Jarkko Keränen
This keynote presentation is motivated by my doctoral dissertation on iconicity – understood as the resemblance-based relationship between a sign and its object – in Finnish Sign Language from a multisensory perspective, encompassing all senses (vision, smell, touch, taste, and hearing) as well as emotions (e.g., happiness and anger). While focusing on iconicity, indexicality – the contiguity-based relationship – is essential to consider as part of iconicity.
Visuocentrism – a bias that privileges vision over other senses – has been predominant in sign language linguistics, influencing assumptions, explanations, and methodologies, particularly in studies of iconicity. Consequently, our understanding of iconicity in signed language remains limited, largely due to visuocentrism. To address this gap, my PhD dissertation examined how multisensory iconicity manifests in Finnish Sign Language, contributing to the multisensory turn in sign language linguistics.
My dissertation is article-based, consisting of three sub-studies and their corresponding peer-reviewed articles, with multiple methods employed in each.
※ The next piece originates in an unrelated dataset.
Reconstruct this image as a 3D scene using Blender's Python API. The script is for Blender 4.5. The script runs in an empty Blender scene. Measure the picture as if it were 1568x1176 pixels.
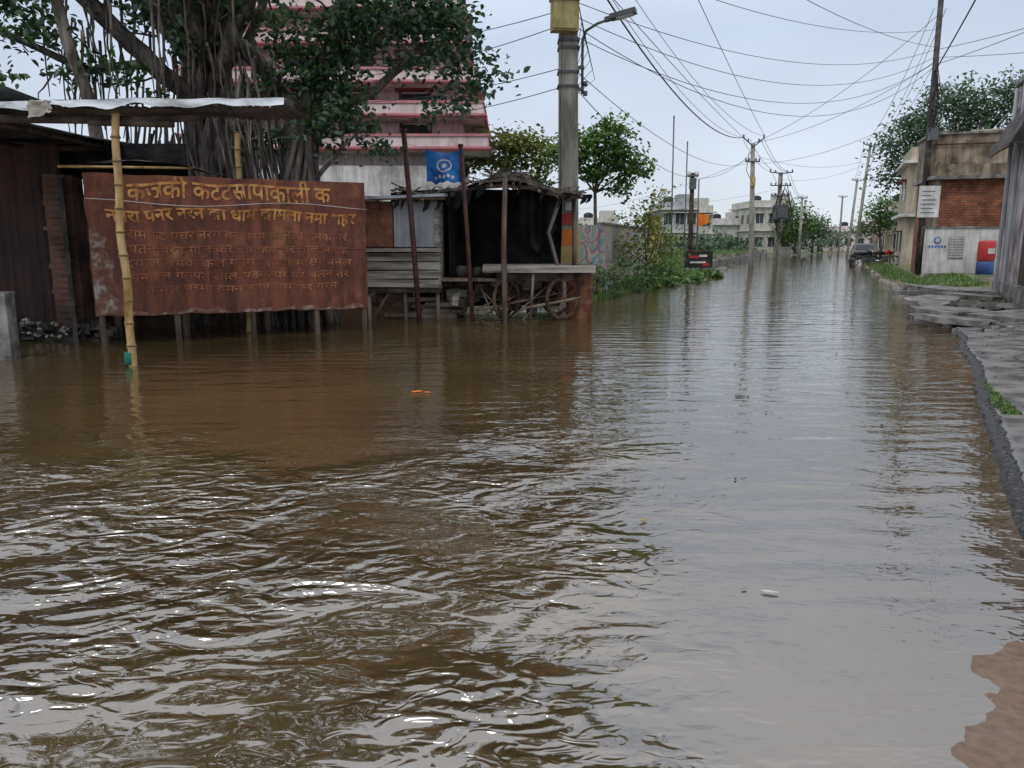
import bpy, bmesh, math, random
import numpy as np
from mathutils import Vector, Matrix, Euler, noise
random.seed(7); rng=np.random.default_rng(11)
sc=bpy.context.scene
sc.view_settings.view_transform='Standard'; sc.view_settings.look='None'; sc.view_settings.exposure=0
R=math.radians
# ------------------------------------------------------------ materials
def c4(c): return c if len(c)==4 else (c[0],c[1],c[2],1)
def mat(name,cols,scale=3,rough=.85,bump=.3,bscale=None,stretch=(1,1,1),metal=0,spec=.4,lo=.35,hi=.65,dist=.02,streak=0,sscale=5):
    m=bpy.data.materials.new(name); m.use_nodes=True; nt=m.node_tree; N=nt.nodes; L=nt.links
    p=N['Principled BSDF']; p.inputs['Roughness'].default_value=rough; p.inputs['Metallic'].default_value=metal
    p.inputs['Specular IOR Level'].default_value=spec
    tc=N.new('ShaderNodeTexCoord'); mp=N.new('ShaderNodeMapping'); mp.inputs['Scale'].default_value=stretch
    L.new(tc.outputs['Object'],mp.inputs['Vector'])
    n=N.new('ShaderNodeTexNoise'); n.inputs['Scale'].default_value=scale; n.inputs['Detail'].default_value=5; n.inputs['Roughness'].default_value=.62
    L.new(mp.outputs[0],n.inputs['Vector'])
    r=N.new('ShaderNodeValToRGB'); L.new(n.outputs['Fac'],r.inputs['Fac'])
    e=r.color_ramp.elements; e[0].position=lo; e[0].color=c4(cols[0]); e[1].position=hi; e[1].color=c4(cols[-1])
    for i,c in enumerate(cols[1:-1]):
        k=e.new(lo+(hi-lo)*(i+1)/(len(cols)-1)); k.color=c4(c)
    out=r.outputs[0]
    if streak:
        m2=N.new('ShaderNodeMapping'); m2.inputs['Scale'].default_value=(1,1,.12); L.new(tc.outputs['Object'],m2.inputs['Vector'])
        n3=N.new('ShaderNodeTexNoise'); n3.inputs['Scale'].default_value=sscale; n3.inputs['Detail'].default_value=5; n3.inputs['Roughness'].default_value=.7; L.new(m2.outputs[0],n3.inputs['Vector'])
        r2=N.new('ShaderNodeValToRGB'); d=1-streak; r2.color_ramp.elements[0].position=.36; r2.color_ramp.elements[0].color=(d,d*.96,d*.92,1); r2.color_ramp.elements[1].position=.6; r2.color_ramp.elements[1].color=(1.12,1.12,1.12,1); L.new(n3.outputs['Fac'],r2.inputs['Fac'])
        mx=N.new('ShaderNodeMix'); mx.data_type='RGBA'; mx.blend_type='MULTIPLY'; mx.inputs[0].default_value=1; L.new(out,mx.inputs[6]); L.new(r2.outputs[0],mx.inputs[7]); out=mx.outputs[2]
    L.new(out,p.inputs['Base Color'])
    if bump>0:
        n2=N.new('ShaderNodeTexNoise'); n2.inputs['Scale'].default_value=bscale or scale*6; n2.inputs['Detail'].default_value=3
        L.new(mp.outputs[0],n2.inputs['Vector'])
        b=N.new('ShaderNodeBump'); b.inputs['Strength'].default_value=bump; b.inputs['Distance'].default_value=dist
        L.new(n2.outputs['Fac'],b.inputs['Height']); L.new(b.outputs[0],p.inputs['Normal'])
    return m
def brickmat(name,ang,c1,c2,mortar,scale=1,bw=.23,rh=.08,dark=.35,ms=.008):
    m=bpy.data.materials.new(name); m.use_nodes=True; nt=m.node_tree; N=nt.nodes; L=nt.links
    p=N['Principled BSDF']; p.inputs['Roughness'].default_value=.9
    tc=N.new('ShaderNodeTexCoord'); sx=N.new('ShaderNodeSeparateXYZ'); L.new(tc.outputs['Object'],sx.inputs[0])
    a=N.new('ShaderNodeMath'); a.operation='ADD'; L.new(sx.outputs[0],a.inputs[0]); L.new(sx.outputs[1],a.inputs[1])
    cx=N.new('ShaderNodeCombineXYZ'); L.new(a.outputs[0],cx.inputs[0]); L.new(sx.outputs[2],cx.inputs[1])
    br=N.new('ShaderNodeTexBrick'); L.new(cx.outputs[0],br.inputs['Vector'])
    br.inputs['Scale'].default_value=scale; br.inputs['Brick Width'].default_value=bw; br.inputs['Row Height'].default_value=rh
    br.inputs['Mortar Size'].default_value=ms; br.inputs['Color1'].default_value=c4(c1); br.inputs['Color2'].default_value=c4(c2); br.inputs['Mortar'].default_value=c4(mortar)
    n=N.new('ShaderNodeTexNoise'); n.inputs['Scale'].default_value=2.2; n.inputs['Detail'].default_value=6; L.new(tc.outputs['Object'],n.inputs['Vector'])
    r=N.new('ShaderNodeValToRGB'); r.color_ramp.elements[0].position=.35; r.color_ramp.elements[0].color=(dark,dark,dark,1); r.color_ramp.elements[1].position=.62; r.color_ramp.elements[1].color=(1,1,1,1); L.new(n.outputs['Fac'],r.inputs['Fac'])
    mx=N.new('ShaderNodeMix'); mx.data_type='RGBA'; mx.blend_type='MULTIPLY'; mx.inputs[0].default_value=1
    L.new(br.outputs['Color'],mx.inputs[6]); L.new(r.outputs[0],mx.inputs[7]); L.new(mx.outputs[2],p.inputs['Base Color'])
    bp=N.new('ShaderNodeBump'); bp.inputs['Strength'].default_value=.6; bp.inputs['Distance'].default_value=.01; bp.invert=True
    L.new(br.outputs['Fac'],bp.inputs['Height']); L.new(bp.outputs[0],p.inputs['Normal'])
    return m
def leafmat(name,dark,mid,light,tr=.3,gloss=.06):
    m=bpy.data.materials.new(name); m.use_nodes=True; nt=m.node_tree; N=nt.nodes; L=nt.links
    N.remove(N['Principled BSDF'])
    at=N.new('ShaderNodeAttribute'); at.attribute_name='var'
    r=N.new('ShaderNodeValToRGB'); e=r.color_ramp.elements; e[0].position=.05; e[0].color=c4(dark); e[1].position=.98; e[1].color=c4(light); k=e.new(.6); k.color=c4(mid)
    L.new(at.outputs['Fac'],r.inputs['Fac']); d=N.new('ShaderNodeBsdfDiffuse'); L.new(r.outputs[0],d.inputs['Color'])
    t=N.new('ShaderNodeBsdfTranslucent'); L.new(r.outputs[0],t.inputs['Color']); g=N.new('ShaderNodeBsdfGlossy'); g.inputs['Roughness'].default_value=.4; g.inputs['Color'].default_value=(.8,.85,.9,1)
    mx=N.new('ShaderNodeMixShader'); mx.inputs[0].default_value=tr; L.new(d.outputs[0],mx.inputs[1]); L.new(t.outputs[0],mx.inputs[2])
    m2=N.new('ShaderNodeMixShader'); m2.inputs[0].default_value=gloss; L.new(mx.outputs[0],m2.inputs[1]); L.new(g.outputs[0],m2.inputs[2]); L.new(m2.outputs[0],N['Material Output'].inputs['Surface'])
    return m
M={}
M['rustboard']=mat('rust_board',[(.065,.024,.015),(.18,.058,.029),(.13,.042,.024),(.23,.080,.038),(.36,.18,.10)],scale=2.6,rough=.6,bump=.2,bscale=9,stretch=(1,1,.7),lo=.26,hi=.76,streak=.55,sscale=4.5)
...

Informed by the conceptual-methodological framework of Cognitive Semiotics – the transdisciplinary study of meaning – it assumes that iconicity is grounded in human experience, highlighting the need to consider both iconicity and our bodily experience, which is fundamentally multisensory.
The dissertation concludes that, since both a sign and the object it refers to are multisensory – encompassing several sensory aspects on both sides – there are theoretically multiple possible relationships between the aspects of the two. However, the findings reveal certain frequencies and patterns in accordance with both semiotic and sensory aspects. Additionally, the findings have implications for both science and society.